The AFSB's policy and planning director Dr Alan Wells said: "ASFB are particularly encouraged by the measures designed to ensure that any exploitation of Atlantic salmon is sustainable.

"We understand that it may be possible to deliver these measures under existing legislation and, therefore, we would urge the Scottish Government to progress these recommendations as soon as possible."

A spokesman for the Scottish Gamekeepers Association (SGA) fishing group said: "The SGA fishing group has called for a quota system to be introduced to urgently conserve dwindling salmon stocks.

"We are pleased the report recognises the implications of unregulated netting activity when salmon stocks are low.

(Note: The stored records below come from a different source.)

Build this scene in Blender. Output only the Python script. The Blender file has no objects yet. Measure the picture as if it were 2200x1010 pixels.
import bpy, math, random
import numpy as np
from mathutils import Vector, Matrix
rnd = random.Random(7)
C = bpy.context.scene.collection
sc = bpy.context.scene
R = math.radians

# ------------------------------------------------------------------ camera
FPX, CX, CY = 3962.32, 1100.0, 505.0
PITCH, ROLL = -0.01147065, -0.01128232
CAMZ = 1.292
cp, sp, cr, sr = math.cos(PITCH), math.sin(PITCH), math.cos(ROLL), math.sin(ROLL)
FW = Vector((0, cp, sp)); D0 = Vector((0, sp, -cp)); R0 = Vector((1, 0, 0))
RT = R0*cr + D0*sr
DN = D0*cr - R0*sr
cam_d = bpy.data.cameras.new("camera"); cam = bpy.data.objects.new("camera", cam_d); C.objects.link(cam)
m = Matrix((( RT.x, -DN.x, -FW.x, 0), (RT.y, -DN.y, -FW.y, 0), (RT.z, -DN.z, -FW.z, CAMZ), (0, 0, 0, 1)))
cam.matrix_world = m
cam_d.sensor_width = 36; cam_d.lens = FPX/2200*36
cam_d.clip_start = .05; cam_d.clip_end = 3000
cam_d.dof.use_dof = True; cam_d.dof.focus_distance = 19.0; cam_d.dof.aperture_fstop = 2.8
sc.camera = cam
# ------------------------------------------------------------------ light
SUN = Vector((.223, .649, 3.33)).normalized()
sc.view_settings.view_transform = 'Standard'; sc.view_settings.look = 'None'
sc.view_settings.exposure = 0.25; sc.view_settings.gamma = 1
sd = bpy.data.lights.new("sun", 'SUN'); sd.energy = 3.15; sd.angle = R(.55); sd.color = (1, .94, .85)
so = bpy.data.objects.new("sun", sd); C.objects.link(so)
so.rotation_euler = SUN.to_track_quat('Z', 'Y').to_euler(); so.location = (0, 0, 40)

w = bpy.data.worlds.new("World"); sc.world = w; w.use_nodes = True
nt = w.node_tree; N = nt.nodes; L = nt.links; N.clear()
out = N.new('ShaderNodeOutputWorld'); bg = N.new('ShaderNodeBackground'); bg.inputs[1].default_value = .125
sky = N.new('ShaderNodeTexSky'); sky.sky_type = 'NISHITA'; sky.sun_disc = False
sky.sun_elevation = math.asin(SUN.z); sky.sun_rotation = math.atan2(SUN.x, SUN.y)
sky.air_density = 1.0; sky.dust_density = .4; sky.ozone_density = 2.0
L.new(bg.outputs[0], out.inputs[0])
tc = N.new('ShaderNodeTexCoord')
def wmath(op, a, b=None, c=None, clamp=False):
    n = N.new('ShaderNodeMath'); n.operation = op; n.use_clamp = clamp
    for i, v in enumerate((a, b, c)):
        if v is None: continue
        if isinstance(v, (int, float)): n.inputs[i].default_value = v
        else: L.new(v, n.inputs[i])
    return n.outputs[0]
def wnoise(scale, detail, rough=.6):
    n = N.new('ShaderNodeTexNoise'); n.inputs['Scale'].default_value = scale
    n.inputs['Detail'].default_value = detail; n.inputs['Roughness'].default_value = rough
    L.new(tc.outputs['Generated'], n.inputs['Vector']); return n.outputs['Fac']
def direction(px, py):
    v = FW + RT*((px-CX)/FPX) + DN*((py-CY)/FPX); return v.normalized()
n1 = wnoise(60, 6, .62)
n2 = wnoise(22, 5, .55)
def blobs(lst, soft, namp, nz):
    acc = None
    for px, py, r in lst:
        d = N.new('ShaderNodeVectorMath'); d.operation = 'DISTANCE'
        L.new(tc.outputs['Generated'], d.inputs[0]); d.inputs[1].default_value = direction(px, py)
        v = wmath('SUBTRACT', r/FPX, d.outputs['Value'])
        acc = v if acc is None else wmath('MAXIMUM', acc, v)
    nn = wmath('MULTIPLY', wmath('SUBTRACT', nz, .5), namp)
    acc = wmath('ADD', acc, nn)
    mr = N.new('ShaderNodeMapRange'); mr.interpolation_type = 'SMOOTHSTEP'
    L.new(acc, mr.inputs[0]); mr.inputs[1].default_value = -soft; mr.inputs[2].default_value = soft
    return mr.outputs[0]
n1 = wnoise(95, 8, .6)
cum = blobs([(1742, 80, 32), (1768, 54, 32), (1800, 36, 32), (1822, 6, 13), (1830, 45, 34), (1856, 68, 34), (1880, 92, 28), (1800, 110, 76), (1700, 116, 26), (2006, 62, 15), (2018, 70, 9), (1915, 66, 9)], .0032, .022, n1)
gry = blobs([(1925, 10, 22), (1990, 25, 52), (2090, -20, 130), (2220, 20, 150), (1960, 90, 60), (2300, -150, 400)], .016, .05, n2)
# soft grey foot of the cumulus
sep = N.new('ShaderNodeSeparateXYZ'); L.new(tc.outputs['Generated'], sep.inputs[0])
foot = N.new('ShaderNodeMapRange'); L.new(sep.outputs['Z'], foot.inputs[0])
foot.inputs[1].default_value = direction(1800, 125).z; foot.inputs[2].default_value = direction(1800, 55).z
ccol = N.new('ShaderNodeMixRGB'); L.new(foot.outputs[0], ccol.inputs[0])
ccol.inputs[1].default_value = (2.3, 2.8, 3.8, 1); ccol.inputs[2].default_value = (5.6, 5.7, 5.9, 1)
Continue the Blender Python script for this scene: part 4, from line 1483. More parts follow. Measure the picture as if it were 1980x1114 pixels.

"Rod anglers have shown, through record voluntary uptake of catch and release policies in recent years, that they can fish sustainably and still contribute to a healthy fish stock.

"What the introduction of a science-based licence to kill fish will do is bind everyone to the same principle of sustainable management, whether using a rod or a net, something our members feel has been lacking in recent times. We hope the Government support this recommendation fully."